Rationale for MSPs

In the wider sense, the rationale for multi-stakeholder collaboration is simple. Today, the world is faced with a set of very difficult issues: the over-use of natural resources; climate change; continuing poverty; and the psychological and health-related ‘downsides’ of modern living. Quite simply, our existing ways of making decisions, along with our mechanisms of governance – from the local to the global level – are failing to cope with today’s challenges.

At the most basic level the reason for an MSP is that a group of actors realise that they are unable to achieve their own objectives and ambitions without working with others. Sometimes it is government which realises that to create and implement effective policy it must seek the advice and work in partnership with other actors.  Increasingly business is having to work with ‘triple bottom line’ thinking and balance profit with environmental and social outcomes.  To do this it has to engage in new ways with its clients, policy makers and environmental and social activists.  NGOs are very diverse and some very deliberately take a confrontational approach, however, many others are learning that they can best achieve their objectives by creating, or being involved in processes where they constructively help business and government to make change.

In a globalised world neither government, business nor civil society  is all powerful, yet each has the power to at least partially subvert actions of the other spheres to which they are opposed.  Progress, particularly in relation to sustainable development, hinges on a social capacity for different sectors and interests to be able to constructively engage with each other. 

When looking across many examples of MSPs five main reasons can be seen for why actors engage in a multi-stakeholder partnership:

  1. Consultation
  2. Learning and idea generation
  3. Joint problem solving and decision making
  4. Overcoming conflicts
  5. Collective action 

In many MSPs, stakeholders engage for a combination of these reasons.  However, the primary purpose for a MSP does have significant implications for how it is set-up, structured and facilitated and for its legitimacy.  In this sense consultation and shared learning processes are less complex and less difficult to manage than those aimed at joint decision making, conflict resolution or collective action.  

Complex Adaptive Systems

Ecosystems, human societies and our economies are complex adaptive systems. They evolve and develop in unpredictable ways that cannot be fully managed, directed and controlled.   They can be seen as a collection of vast numbers of interacting elements with a myriad of interconnections.  All the different elements are constantly reacting and adapting to what is going on in the rest of the system. While some coherent patterns of change and behaviour can be observed, how these complex systems evolve and change cannot be fully predicted.  They are full of surprise and uncertainty.  As a result, small changes in inputs can have very large impacts on the overall system.

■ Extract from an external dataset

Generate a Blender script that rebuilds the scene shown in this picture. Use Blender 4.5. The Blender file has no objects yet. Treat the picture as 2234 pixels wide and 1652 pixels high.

Over the last several decades a much better understanding has developed about the nature of complex adaptive systems, which has significant implications for how we try to govern and bring about change in our human societies.  It is impossible to use simple linear cause and effect relationships to understand and intervene.

Instead of trying to fully control outcomes through rigorous upfront analysis, hierarchical top-down management and detailed plans we need to focus more on creating the conditions for human systems to adapt and evolve in desirable directions.  

Adaptive and innovative change in such systems is enabled by increasing the shared understanding, feedback, relationships and networks between the different the actors in the system. This is precisely what multi-stakeholder partnering processes make possible. In an increasingly complex world, multi-stakeholder partnerships are turned into an important mechanism of governance. They complement the more formal workings of national governments and international relations.

When one acknowledges that human societies are best understood as complex adaptive systems, a well-considered engagement in multi-stakeholder partnership can open up ways to contribute to transformative change in the direction of sustainability and equity.